◆ **What you should do**:
Your task is to transcribe the records exactly, skipping every image.

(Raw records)
▶

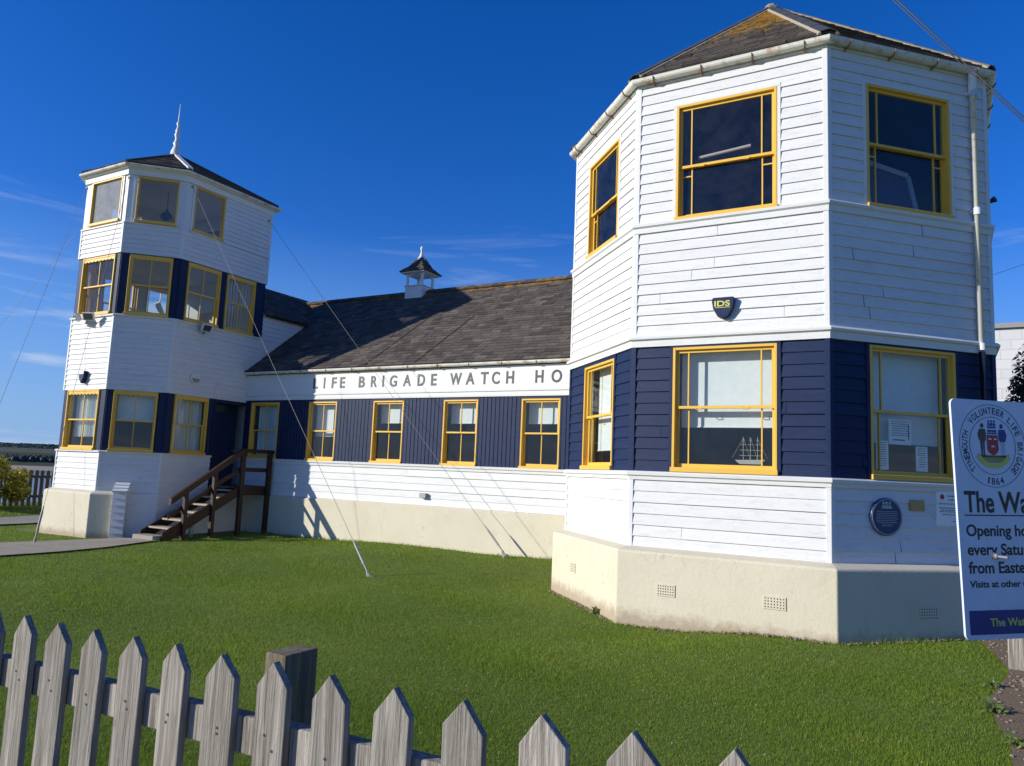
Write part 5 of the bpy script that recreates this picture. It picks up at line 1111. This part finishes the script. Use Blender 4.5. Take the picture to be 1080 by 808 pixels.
nz = ns.new('ShaderNodeTexNoise'); nz.inputs['Scale'].default_value = 2.6; nz.inputs['Detail'].default_value = 8; nz.inputs['Roughness'].default_value = .6; nz.inputs['Distortion'].default_value = .6; lk.new(mp.outputs[0], nz.inputs[0])
rp = ns.new('ShaderNodeValToRGB'); rp.color_ramp.elements[0].position = .55; rp.color_ramp.elements[1].position = .74; lk.new(nz.outputs['Fac'], rp.inputs[0])
sx = ns.new('ShaderNodeSeparateXYZ'); lk.new(tc.outputs['Generated'], sx.inputs[0])
hm = ns.new('ShaderNodeValToRGB'); e = hm.color_ramp.elements; e[0].position = .0; e[0].color = (.9, .9, .9, 1); e[1].position = .34; e[1].color = (0, 0, 0, 1); x = e.new(.14); x.color = (.8, .8, .8, 1); lk.new(sx.outputs['Z'], hm.inputs[0])
mu = ns.new('ShaderNodeMath'); mu.operation = 'MULTIPLY'; lk.new(rp.outputs[0], mu.inputs[0]); lk.new(hm.outputs[0], mu.inputs[1])
hs = ns.new('ShaderNodeHueSaturation'); hs.inputs['Saturation'].default_value = 1.16; ti = ns.new('ShaderNodeMix'); ti.data_type = 'RGBA'; ti.blend_type = 'MULTIPLY'; ti.inputs[0].default_value = 1; ti.inputs[7].default_value = (1.0, 1.14, 1.80, 1); lk.new(sky.outputs[0], ti.inputs[6]); lk.new(ti.outputs[2], hs.inputs['Color'])
hz1 = ns.new('ShaderNodeValToRGB'); e = hz1.color_ramp.elements; e[0].position = .0; e[0].color = (.8, .8, .8, 1); e[1].position = .3; e[1].color = (0, 0, 0, 1); lk.new(sx.outputs['Z'], hz1.inputs[0])
mh = ns.new('ShaderNodeMix'); mh.data_type = 'RGBA'; lk.new(hz1.outputs[0], mh.inputs[0]); lk.new(hs.outputs[0], mh.inputs[6]); mh.inputs[7].default_value = (2.6, 5.0, 9.0, 1)
mx = ns.new('ShaderNodeMix'); mx.data_type = 'RGBA'; lk.new(mu.outputs[0], mx.inputs[0]); lk.new(mh.outputs[2], mx.inputs[6]); mx.inputs[7].default_value = (7.5, 8.4, 10, 1); lk.new(mx.outputs[2], bg.inputs[0])
SC.render.engine = 'CYCLES'; SC.cycles.max_bounces = 8; SC.cycles.transparent_max_bounces = 12
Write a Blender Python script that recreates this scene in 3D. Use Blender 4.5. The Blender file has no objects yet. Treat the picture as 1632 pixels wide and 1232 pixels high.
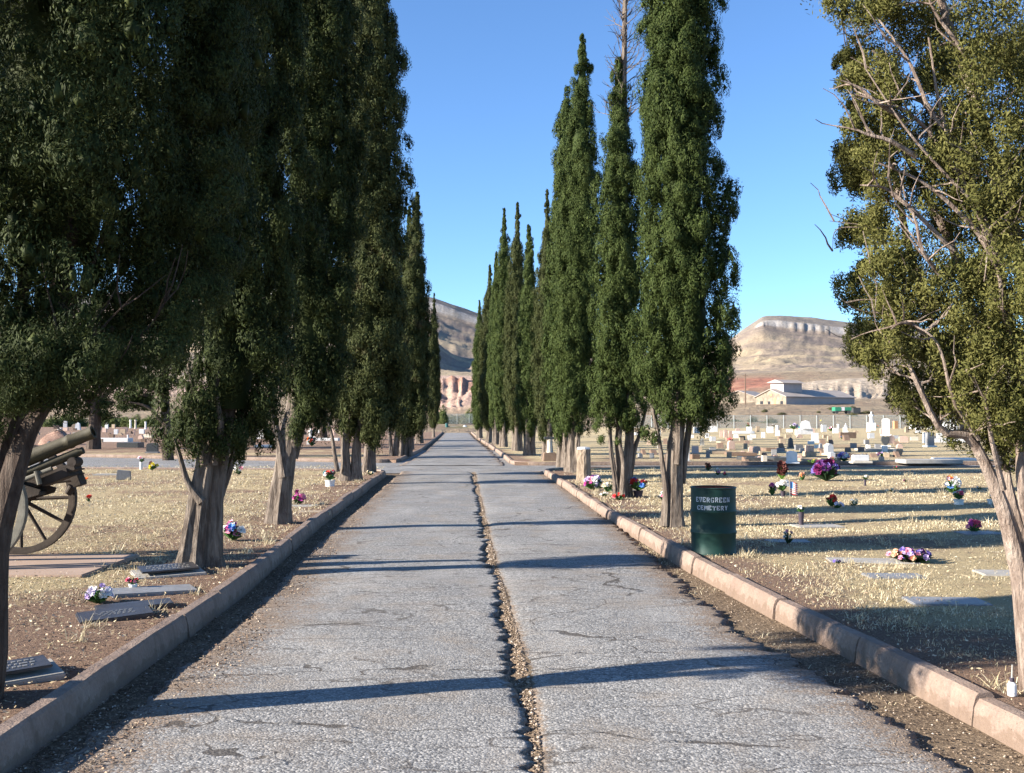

◀

◆ **Problem solution**:
Write part 5 of the bpy script that recreates this picture. It picks up at line 1111. This part finishes the script. Use Blender 4.5. Take the picture to be 1080 by 808 pixels.
nz = ns.new('ShaderNodeTexNoise'); nz.inputs['Scale'].default_value = 2.6; nz.inputs['Detail'].default_value = 8; nz.inputs['Roughness'].default_value = .6; nz.inputs['Distortion'].default_value = .6; lk.new(mp.outputs[0], nz.inputs[0])
rp = ns.new('ShaderNodeValToRGB'); rp.color_ramp.elements[0].position = .55; rp.color_ramp.elements[1].position = .74; lk.new(nz.outputs['Fac'], rp.inputs[0])
sx = ns.new('ShaderNodeSeparateXYZ'); lk.new(tc.outputs['Generated'], sx.inputs[0])
hm = ns.new('ShaderNodeValToRGB'); e = hm.color_ramp.elements; e[0].position = .0; e[0].color = (.9, .9, .9, 1); e[1].position = .34; e[1].color = (0, 0, 0, 1); x = e.new(.14); x.color = (.8, .8, .8, 1); lk.new(sx.outputs['Z'], hm.inputs[0])
mu = ns.new('ShaderNodeMath'); mu.operation = 'MULTIPLY'; lk.new(rp.outputs[0], mu.inputs[0]); lk.new(hm.outputs[0], mu.inputs[1])
hs = ns.new('ShaderNodeHueSaturation'); hs.inputs['Saturation'].default_value = 1.16; ti = ns.new('ShaderNodeMix'); ti.data_type = 'RGBA'; ti.blend_type = 'MULTIPLY'; ti.inputs[0].default_value = 1; ti.inputs[7].default_value = (1.0, 1.14, 1.80, 1); lk.new(sky.outputs[0], ti.inputs[6]); lk.new(ti.outputs[2], hs.inputs['Color'])
hz1 = ns.new('ShaderNodeValToRGB'); e = hz1.color_ramp.elements; e[0].position = .0; e[0].color = (.8, .8, .8, 1); e[1].position = .3; e[1].color = (0, 0, 0, 1); lk.new(sx.outputs['Z'], hz1.inputs[0])
mh = ns.new('ShaderNodeMix'); mh.data_type = 'RGBA'; lk.new(hz1.outputs[0], mh.inputs[0]); lk.new(hs.outputs[0], mh.inputs[6]); mh.inputs[7].default_value = (2.6, 5.0, 9.0, 1)
mx = ns.new('ShaderNodeMix'); mx.data_type = 'RGBA'; lk.new(mu.outputs[0], mx.inputs[0]); lk.new(mh.outputs[2], mx.inputs[6]); mx.inputs[7].default_value = (7.5, 8.4, 10, 1); lk.new(mx.outputs[2], bg.inputs[0])
SC.render.engine = 'CYCLES'; SC.cycles.max_bounces = 8; SC.cycles.transparent_max_bounces = 12
Write a Blender Python script that recreates this scene in 3D. Use Blender 4.5. The Blender file has no objects yet. Treat the picture as 1632 pixels wide and 1232 pixels high.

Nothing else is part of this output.